Look, if anybody still wants to dispute the science around climate
change, have at it. You’ll be pretty lonely, because you’ll be debating
our military, most of America’s business leaders, the majority of the
American people, almost the entire scientific community, and 200 nations
around the world who agree it’s a problem and intend to solve it.
But even if the planet wasn’t at stake; even if 2014 wasn’t the
warmest year on record — until 2015 turned out even hotter — why would
we want to pass up the chance for American businesses to produce and
sell the energy of the future?
Seven years ago, we made the single biggest investment in clean
energy in our history. Here are the results. In fields from Iowa to
Texas, wind power is now cheaper than dirtier, conventional power. On
rooftops from Arizona to New York, solar is saving Americans tens of
millions of dollars a year on their energy bills, and employs more
Americans than coal — in jobs that pay better than average. We’re taking
steps to give homeowners the freedom to generate and store their own
energy — something environmentalists and Tea Partiers have teamed up to
support. Meanwhile, we’ve cut our imports of foreign oil by nearly sixty
percent, and cut carbon pollution more than any other country on Earth.
Gas under two bucks a gallon ain’t bad, either.
Now we’ve got to accelerate the transition away from dirty energy.
Rather than subsidize the past, we should invest in the
future — especially in communities that rely on fossil fuels. That’s why
I’m going to push to change the way we manage our oil and coal
resources, so that they better reflect the costs they impose on
taxpayers and our planet. That way, we put money back into those
communities and put tens of thousands of Americans to work building a
21st century transportation system.
None of this will happen overnight, and yes, there are plenty of
entrenched interests who want to protect the status quo. But the jobs
we’ll create, the money we’ll save, and the planet we’ll
preserve — that’s the kind of future our kids and grandkids deserve.

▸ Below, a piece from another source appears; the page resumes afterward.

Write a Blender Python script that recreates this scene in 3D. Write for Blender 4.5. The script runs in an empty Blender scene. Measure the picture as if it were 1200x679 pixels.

Climate change is just one of many issues where our security is
linked to the rest of the world. And that’s why the third big question
we have to answer is how to keep America safe and strong without either
isolating ourselves or trying to nation-build everywhere there’s a
problem.
...American leadership in the 21st century is not a choice between ignoring
the rest of the world — except when we kill terrorists; or occupying
and rebuilding whatever society is unraveling. Leadership means a wise
application of military power, and rallying the world behind causes that
are right. It means seeing our foreign assistance as part of our
national security, not charity. When we lead nearly 200 nations to the
most ambitious agreement in history to fight climate change — that helps
vulnerable countries, but it also protects our children.